Gait Recognition With Multi-Level Skeleton-Guided Refinement

Existing methods combining skeleton and silhouette representations demonstrate explicit effectiveness for gait recognition. However, current related methods simply combine the video-level representations of model-based skeleton data and gait silhouettes for retrieval. Therefore, diverse skeleton information is not fully exploited in existing related works: Firstly, the position and movement of bones are not clear from individual silhouettes. This indicates that the frame-level interaction between features of skeletons and silhouettes is critical, which is ignored by previous methods. Secondly, diverse part-level skeleton-guided gait features are not fully captured in existing related approaches. To solve the above issues, we present a novel framework with multi-level skeleton-guided refinement, including frame-level, part-level, and video-level skeleton-guided refinement, for comprehensive skeleton-aided gait representation learning.
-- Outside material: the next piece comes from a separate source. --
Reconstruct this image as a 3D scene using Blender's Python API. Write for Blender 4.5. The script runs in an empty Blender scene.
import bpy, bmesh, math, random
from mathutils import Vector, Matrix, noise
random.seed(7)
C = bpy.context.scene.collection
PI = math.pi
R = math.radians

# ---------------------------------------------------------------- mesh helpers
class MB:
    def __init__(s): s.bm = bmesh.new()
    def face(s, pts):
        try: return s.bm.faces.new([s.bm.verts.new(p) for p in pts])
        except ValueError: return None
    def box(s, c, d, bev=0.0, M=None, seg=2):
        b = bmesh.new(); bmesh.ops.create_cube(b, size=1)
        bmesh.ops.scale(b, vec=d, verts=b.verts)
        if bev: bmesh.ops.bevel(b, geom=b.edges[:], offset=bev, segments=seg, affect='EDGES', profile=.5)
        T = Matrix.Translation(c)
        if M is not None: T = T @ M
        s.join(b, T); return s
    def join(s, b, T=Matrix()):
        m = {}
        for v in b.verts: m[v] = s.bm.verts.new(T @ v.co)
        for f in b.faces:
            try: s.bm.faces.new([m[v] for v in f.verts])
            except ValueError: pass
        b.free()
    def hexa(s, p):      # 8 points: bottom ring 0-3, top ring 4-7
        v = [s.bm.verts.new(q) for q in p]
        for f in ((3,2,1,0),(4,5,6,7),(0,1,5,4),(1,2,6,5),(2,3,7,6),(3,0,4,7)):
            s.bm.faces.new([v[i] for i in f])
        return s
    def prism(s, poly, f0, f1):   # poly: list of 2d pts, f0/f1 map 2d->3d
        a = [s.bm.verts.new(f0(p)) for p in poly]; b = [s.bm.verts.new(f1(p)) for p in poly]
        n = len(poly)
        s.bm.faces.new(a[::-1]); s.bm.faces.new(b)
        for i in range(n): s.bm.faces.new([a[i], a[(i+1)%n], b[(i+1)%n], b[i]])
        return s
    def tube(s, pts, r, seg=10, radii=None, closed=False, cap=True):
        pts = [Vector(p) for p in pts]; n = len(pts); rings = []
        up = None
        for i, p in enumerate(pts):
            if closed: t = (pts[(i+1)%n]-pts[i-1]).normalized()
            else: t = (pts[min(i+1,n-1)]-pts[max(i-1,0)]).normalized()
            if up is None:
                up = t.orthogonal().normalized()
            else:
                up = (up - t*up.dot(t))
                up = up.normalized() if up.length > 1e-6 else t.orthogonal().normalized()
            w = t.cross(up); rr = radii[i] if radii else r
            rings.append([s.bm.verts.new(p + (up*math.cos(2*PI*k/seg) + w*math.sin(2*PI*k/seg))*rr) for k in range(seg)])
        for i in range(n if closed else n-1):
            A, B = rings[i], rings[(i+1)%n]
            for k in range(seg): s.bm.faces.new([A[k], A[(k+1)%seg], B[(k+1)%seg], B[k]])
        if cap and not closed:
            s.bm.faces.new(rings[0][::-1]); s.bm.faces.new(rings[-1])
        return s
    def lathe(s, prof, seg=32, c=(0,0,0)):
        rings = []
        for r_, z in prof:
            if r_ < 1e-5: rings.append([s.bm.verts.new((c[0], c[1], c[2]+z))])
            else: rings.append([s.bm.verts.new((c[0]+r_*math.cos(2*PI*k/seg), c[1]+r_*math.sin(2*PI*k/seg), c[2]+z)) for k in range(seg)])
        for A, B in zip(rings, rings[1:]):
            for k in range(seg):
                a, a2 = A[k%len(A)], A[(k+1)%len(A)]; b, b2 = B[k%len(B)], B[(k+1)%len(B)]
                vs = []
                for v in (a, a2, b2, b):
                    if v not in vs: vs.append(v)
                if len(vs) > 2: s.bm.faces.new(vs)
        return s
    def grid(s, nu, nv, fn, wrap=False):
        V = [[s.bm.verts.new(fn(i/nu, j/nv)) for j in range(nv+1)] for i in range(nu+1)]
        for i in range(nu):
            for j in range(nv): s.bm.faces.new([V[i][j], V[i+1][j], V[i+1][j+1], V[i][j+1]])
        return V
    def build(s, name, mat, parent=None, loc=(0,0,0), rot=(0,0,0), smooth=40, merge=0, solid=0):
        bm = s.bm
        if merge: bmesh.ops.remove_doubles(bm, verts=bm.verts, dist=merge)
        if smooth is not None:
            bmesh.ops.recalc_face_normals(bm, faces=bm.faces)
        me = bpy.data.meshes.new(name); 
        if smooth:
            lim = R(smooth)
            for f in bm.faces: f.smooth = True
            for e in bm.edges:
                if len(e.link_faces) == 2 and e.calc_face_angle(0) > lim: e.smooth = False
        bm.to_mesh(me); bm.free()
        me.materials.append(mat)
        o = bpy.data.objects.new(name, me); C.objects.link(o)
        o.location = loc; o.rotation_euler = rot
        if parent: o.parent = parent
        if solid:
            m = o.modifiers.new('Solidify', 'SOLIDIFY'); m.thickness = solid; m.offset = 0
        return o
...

First, two modules are proposed for frame-level skeleton-guided refinement. Specifically, Visual Skeleton Enhanced Backbone (VSEB) is proposed to visually highlight the global and part-level skeleton regions for the feature of each silhouette frame. Moreover, Cross-Visual-Model Frame-level Interaction (CVMFI) is proposed to further transfer the model-based skeleton information to features of the visual modalities. Secondly, part-level visual and model-based skeleton features are utilized to refine the final gait representation. Concretely, in VSEB, Part Skeleton Enhance Network (PSEN) is proposed to visually enhance the position and movement of part-level skeletons. In addition, Semantic Part Pooling (SPP) is proposed for capturing the model-based skeleton features of different semantic parts. Finally, as the video-level skeleton-guided refinement, multi-modal video-level features are combined to boost the final recognition performance. Extensive experimental results on prevailing datasets demonstrate that our approach outperforms most existing methods, including the skeleton-aided multi-modal methods. With the multi-level refinement guided by the skeleton modalities, the framework is expected to provide a deeper understanding of skeleton-aided gait recognition.